Investment Portfolio Optimization: Sensitivity Analysis

Impact of Minimum CD & Treasury Bond Investment

Question: If the amount invested in CDs and treasury bonds is at least $5,000 plus 1.2 times the amount invested in municipal bonds and growth stocks, what is the new optimal solution and Optimal Feasible Value (OFV)?

Answer: Since the allowable increase is greater than $5,000 and this is a binding constraint, you must re-solve the problem to obtain the new optimal solution.

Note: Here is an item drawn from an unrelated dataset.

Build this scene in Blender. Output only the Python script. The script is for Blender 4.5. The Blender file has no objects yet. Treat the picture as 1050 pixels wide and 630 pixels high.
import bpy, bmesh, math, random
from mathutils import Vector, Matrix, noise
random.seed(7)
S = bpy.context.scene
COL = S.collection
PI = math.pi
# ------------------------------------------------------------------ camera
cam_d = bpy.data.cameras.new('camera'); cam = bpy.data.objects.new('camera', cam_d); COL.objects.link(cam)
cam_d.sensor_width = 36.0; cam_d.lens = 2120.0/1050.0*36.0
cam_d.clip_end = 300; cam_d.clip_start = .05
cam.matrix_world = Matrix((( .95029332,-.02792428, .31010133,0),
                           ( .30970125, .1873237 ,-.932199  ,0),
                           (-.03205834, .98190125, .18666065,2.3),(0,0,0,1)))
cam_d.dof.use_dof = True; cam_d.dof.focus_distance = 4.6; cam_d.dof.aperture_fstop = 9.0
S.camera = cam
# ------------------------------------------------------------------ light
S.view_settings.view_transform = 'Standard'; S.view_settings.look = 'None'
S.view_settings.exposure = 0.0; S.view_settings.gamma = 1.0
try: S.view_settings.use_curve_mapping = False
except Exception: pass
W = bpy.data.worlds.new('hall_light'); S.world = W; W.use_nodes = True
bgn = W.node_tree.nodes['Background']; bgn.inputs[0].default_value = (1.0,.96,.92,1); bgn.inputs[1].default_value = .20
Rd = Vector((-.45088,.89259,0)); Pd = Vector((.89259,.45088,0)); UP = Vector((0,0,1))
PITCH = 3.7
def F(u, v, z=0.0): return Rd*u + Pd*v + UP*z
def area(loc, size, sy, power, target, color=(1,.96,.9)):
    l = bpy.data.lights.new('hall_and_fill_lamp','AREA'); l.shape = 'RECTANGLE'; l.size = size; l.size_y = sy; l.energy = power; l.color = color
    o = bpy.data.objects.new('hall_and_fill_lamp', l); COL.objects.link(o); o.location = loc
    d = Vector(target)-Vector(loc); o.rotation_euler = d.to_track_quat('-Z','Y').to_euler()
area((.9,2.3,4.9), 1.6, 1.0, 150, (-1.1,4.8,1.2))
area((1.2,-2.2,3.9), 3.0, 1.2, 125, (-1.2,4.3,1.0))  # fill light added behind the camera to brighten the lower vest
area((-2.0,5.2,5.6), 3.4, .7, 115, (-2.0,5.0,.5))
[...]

The new OFV can be estimated using the shadow price: New OFV ≈ Old OFV + 5000 * (-0.0295).

Adding a GIC Investment Alternative

Question: If there is another investment alternative in Guaranteed Investment Certificates (GICs) with a Return on Investment (ROI) of 10%, what is the new optimal solution and OFV?

Answer: Introducing a new investment alternative (GICs) adds a new variable to the model. Therefore, the entire problem must be re-solved to determine the new optimal solution and OFV.

Removing Max CD Investment Constraint

Question: If the constraint on the maximum amount invested in Certificates of Deposit (CDs) is removed, what is the new optimal solution and OFV?

Answer: As this is a non-binding constraint, removing it does not affect the current optimal solution or the OFV.

Adjusting Investment Ratio Constraint

Question: If the ratio of the amount invested in CDs and treasury bills to the amount invested in municipal bonds and growth stocks should be at least 1.5:1, what is the new optimal solution and OFV?

Answer: This change modifies the Left-Hand Side (LHS) of an existing constraint. Consequently, the problem needs to be re-solved to find the new optimal solution and OFV.

Reduced Total Investment Funds

Question: If Kathleen discovers she made a calculation error and only has $69,500 to invest (originally $70,000), what is the new optimal solution and OFV?

Answer: This involves multiple changes, including a $500 decrease in the Right-Hand Side (RHS) of a binding constraint (total funds). We can check the validity of using shadow prices with the 100% rule for simultaneous RHS changes. Assuming the calculation is (500 / Allowable Decrease 1) + (100 / Allowable Change 2) + (150 / Allowable Change 3) = (500/∞) + (100/∞) + (150/17181.82), the sum is less than 1. While this suggests shadow prices might be valid for estimation, the safest approach is to re-solve the problem. The estimated OFV change using shadow prices might be calculated as: New OFV ≈ 6618.18 – 500*(0.094545455) – 100*(0) – 150*(0). However, re-solving provides the definitive new optimal solution and OFV.

Adding Constraint on MB & TB Investment

Question: If the amount invested in municipal bonds (MB) and treasury bills (TB) together is not more than 60% of the total available funds, is the current solution still optimal? What is the optimal solution and OFV?

Answer: This adds a new constraint: MB + TB ≤ 0.60 * Total Funds. Assuming total funds are $70,000, this means MB + TB ≤ $42,000. If the current optimal solution already satisfies this new constraint, then the optimal solution and OFV remain unchanged.

Adding Multiple Non-Binding Constraints

Question: If the total amount invested in Treasury Bills (TB) and CDs is at least $35,000, and the amount invested in Municipal Bonds (MB) is not more than $1,000, what is the OFV and optimal solution?

Answer: Both proposed changes introduce constraints: (1) TB + CDs ≥ $35,000 and (2) MB ≤ $1,000. If these are non-binding constraints (meaning the current optimal solution already satisfies them) and the changes are within allowable limits, the optimal solution and OFV remain unchanged.